KASTAMONU (A.A) - Sinan Özmüş - Günümüzde çocukların yaşadığı
olumsuzluklar ve kitle iletişim araçlarının çocuklar üzerindeki etkisi nedeniyle
çocuk yetiştirmek eskiye oranla daha da zorlaştı.
Kastamonu Üniversitesi Eğitim Fakültesi Öğretim Üyesi Yrd. Doç. Dr. Oğuzhan
Kıldan, AA muhabirine yaptığı açıklamada, 21. yüzyılda insanlığın geleceğini
tehdit eden en önemli sorunun değerler bunalımı olduğunu söyledi.
Bugün bütün devletlerin şiddet ve kültürel dezenformasyon sorunuyla karşı
karşıya bulunduğunu belirten Kıldan, bu nedenle özellikle aile kurumunun
korunmasının önemine dikkati çekti.
Yılda 80 binden fazla kadının eşinden şiddet gördüğünü ifade eden Kıldan,
son yollarda boşanma oranlarının sürekli arttığına dikkati çekti.
-Dramlarla iç içe yaşayan bir nesil
Bugün ebeveyn olmanın daha dikkatli ve özveri gerektirdiğinin altını çizen
Kıldan, şöyle konuştu:
Bugünün çocukları, çağımızda çok çeşitli olumsuzluklara şahit olan ve
dramlarla iç içe yaşayan bir nesildir. Bu yüzden çocuk ve genç yetiştirmek,
günümüzde eskiye oranla daha zor ve daha çok çaba gerektirmektedir. Annelik ve
babalık, çocuğun cebine harçlık koymakla, karnını doyurmakla, yatacak bir yer
sağlamakla olmuyor. Özelikle bugünün çocuklarının ebeveynlerinden daha fazla
duygusal ve sosyal desteğe ihtiyaçları vardır. Çünkü onların rekabet ettikleri
çok ciddi rakipleri vardır. 21. yüzyılda kitle iletişim araçları, televizyonun,
bilgisayarın, internetin olumsuz etkileri, şehir hayatında karşılaşılan
güçlükler, çocukluğun tam anlamıyla yaşanamadığı küçük yetişkinler
oluşturmuştur.
-Kitle iletişim araçlarının etkisi-
Günümüzde televizyonu olmayan evin neredeyse kalmadığını ve çocukların günde
ortalama dört saat televizyon izlediğini aktaran Kıldan, bu durumun çocukların
hayatı yanlış algılamalarına neden olduğunu belirtti.

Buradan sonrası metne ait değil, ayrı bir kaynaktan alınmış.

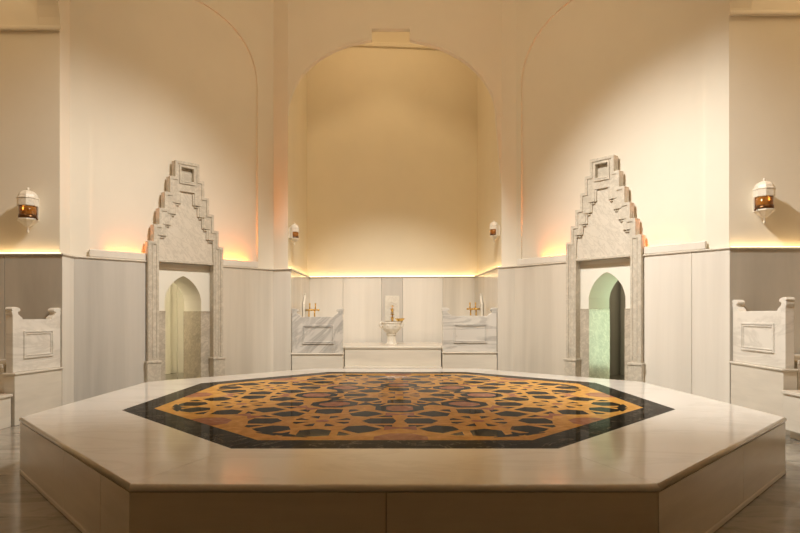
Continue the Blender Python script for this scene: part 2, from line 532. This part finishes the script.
# the ledge capping it (a rounded nosing), with light strips on top where the photo glows
trim_no = [5]
def ledge(i, a=None, b=None, strip=False, mat='dado'):
    loc, r = seg_frame(i)
    bm = bmesh.new()
    prof = [(-.020, -.026), (-.026, -.016), (-.020, -.004), (-.010, 0), (.075, 0), (.075, -.032), (-.012, -.032)]
    ends = []
    for end in (0, 1):
        ring = []
        for o, dz in prof:
            x = ((to_local(i, offs(i+end, o))[0]) if (a, b)[end] is None else (a, b)[end])
            ring.append(bm.verts.new((x, o, ledge_z(P[i].x + dirs(i)[0].x*x)+dz)))
        ends.append(ring)
    n = len(prof)
    for k in range(n):
        bm.faces.new((ends[0][k], ends[1][k], ends[1][(k+1) % n], ends[0][(k+1) % n]))
    bm.faces.new(ends[0]); bm.faces.new(list(reversed(ends[1])))
    o = struct(link('trim_%d' % trim_no[0], bm, M[mat], loc=loc, rotz=r)); trim_no[0] += 1
    if strip:
        bm = bmesh.new()
        mitre_prism(bm, i, .012, .040, lambda x: ledge_z(x)+.0005, lambda x: ledge_z(x)+.008, inset=.02)
        link('light_strip', bm, M['led'], o)
ledge(0, strip=True, mat='dado_c'); ledge(1); ledge(2, b=PORT_L-HALF-.005)
ledge(2, a=PORT_L+HALF+.005); ledge(3)
ledge(4, strip=True); ledge(5, strip=True); ledge(6, strip=True)
ledge(7); ledge(8, b=PORT_R-HALF-.005); ledge(8, a=PORT_R+HALF+.005); ledge(9, strip=True)

# raised sills in the blind arches
def sill(i, a, b, h=.115):
    loc, r = seg_frame(i)
    bm = bmesh.new()
    mitre_prism(bm, i, -.012, .05, lambda x: ledge_z(x)+.0005, lambda x: ledge_z(x)+h, a=a, b=b)
    struct(link('trim_%d' % trim_no[0], bm, M['dado_b'], loc=loc, rotz=r, bevel=.012)); trim_no[0] += 1
sill(2, W23*.062, PORT_L-HALF-.01); sill(2, PORT_L+HALF+.01, W23*.905)
sill(8, W89*.02, PORT_R-HALF-.01); sill(8, PORT_R+HALF+.01, W89*.915)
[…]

Yetişkinler için televizyon sadece bir eğlence aracı iken çocuklar için
hayatı öğrenme aracı olduğunu vurgulayan Kıldan, şöyle devam etti:
Özellikle 0-6 yaş döneminde gerçeği tam olarak algılayamayan çocuklar
düşünüldüğünde, televizyondaki programlar onların duygusal dünyaları için büyük
risk oluşturmaktadır. Ayrıca, internet kullanımı da başka problemler ortaya
çıkarmıştır. Bugün bazı okul öncesi çocuklarının bile facebook hesabı vardır.
Problem bu hesabın olması değildir. Araştırmalar 14 yaşın altındaki birçok
çocuğun hiç tanımadığı insanlarla internette arkadaşlık kurduğunu ve çocukların
bu kişilerle dışarıda buluştuklarını ortaya koymaktadır. Dolayısıyla çocuklar
internet kullanımı açısından da risk altında bulunmaktadır.
Kıldan, 21. yüzyılın çocuklara teknolojinin bütün imkanlarını sunarken, bir
insanın en fazla ihtiyacı olan sosyal ve duygusal gereksinimlerini
karşılayamadığını savunarak, değerler bunalımı ile yetişen yetişkinlerin
çocuklarının risk altında olacağını kaydetti.
-Evde roller değişti
Bugünün yetişkinlerinin çocukluğu ile 21. yüzyıl çocukluğu kıyaslandığında,
ebeveynlerle çocukların rollerinde değişim görüldüğünü ifade eden Kıldan, bugün
bir evde çocuğun baba, babanın çocuk rolüne geçtiğini savundu.
Kıldan, 21. yüzyılda televizyonda çizgi film izleyen çocuğun babasının haber
izlemek istemesi durumunda, çocuğuna yalvaran bir tonla Canım haberleri izlemem
gerekiyor. Lütfen haberleri açabilir miyim- dediğini, ancak çocuktan Hayır
cevabını aldığına işaret ederek, 20. yüzyılda geleneksel bir evde ise bu olay
tam tersi yönde, yani çocuğun babasına çizgi film izleme konusunda ricada
bulunması şeklinde gelişmekteydi diye konuştu.